Conclusions of Our Study
Our research model, the eight cases, and an additional four essays were published in a report by SURF.4 Our conclusions were formulated as lessons learned around four themes: motives for internationalization, networks and commitment, technology and organization, and international pedagogy.
Institutions in The Netherlands have many different reasons to pursue the internationalization of education. E-learning is used in creative ways to attract foreign students and to develop international competencies among all students. However, clear and overarching internationalization policies, explicitly incorporating e-learning as a tool, are still lacking in many institutions.
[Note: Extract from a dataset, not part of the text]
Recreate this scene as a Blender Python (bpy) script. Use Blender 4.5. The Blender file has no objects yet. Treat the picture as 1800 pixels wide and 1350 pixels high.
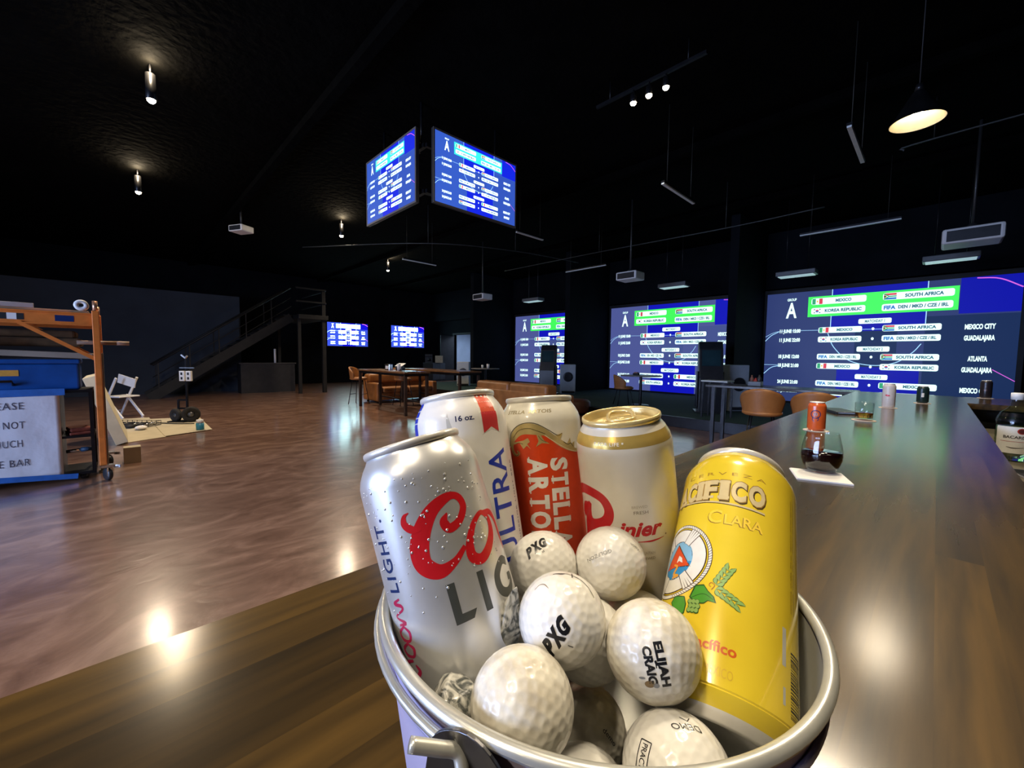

The best cases in our study involved staff of institutions in different countries who knew each other personally, often through international research networks. These staff are the pioneers in international education. To make their efforts sustainable and to mainstream them requires clear support from the top leaders of the educational institutions and formal letters of intent between institutions as prerequisites.
The most important adage of technology and organization is, keep it simple! Technical problems grow when crossing country borders. We also concluded, however, that what is now considered complex will change over time. Until quite recently, video conferencing was an expensive, labor-intensive, and unreliable technology. Over the past five years this has dramatically changed—video over IP is cheap and simple, and it works.
Timetables proved another obstacle. Many different course-calendar arrangements exist in our international academic world, making joint timetabling quite a hassle.
Staff who engage in international education with e-learning need a wide array of professional competencies, often new to them. To engage successfully with foreign students, a teacher needs cultural sensitivity and an understanding of educational practices in other countries. In online educational settings, this seems even truer.
In a general way, the report’s conclusion can be summarized as follows: E-learning in international education is a challenging and promising field, one in which education should come first, internationalization second, and technology third.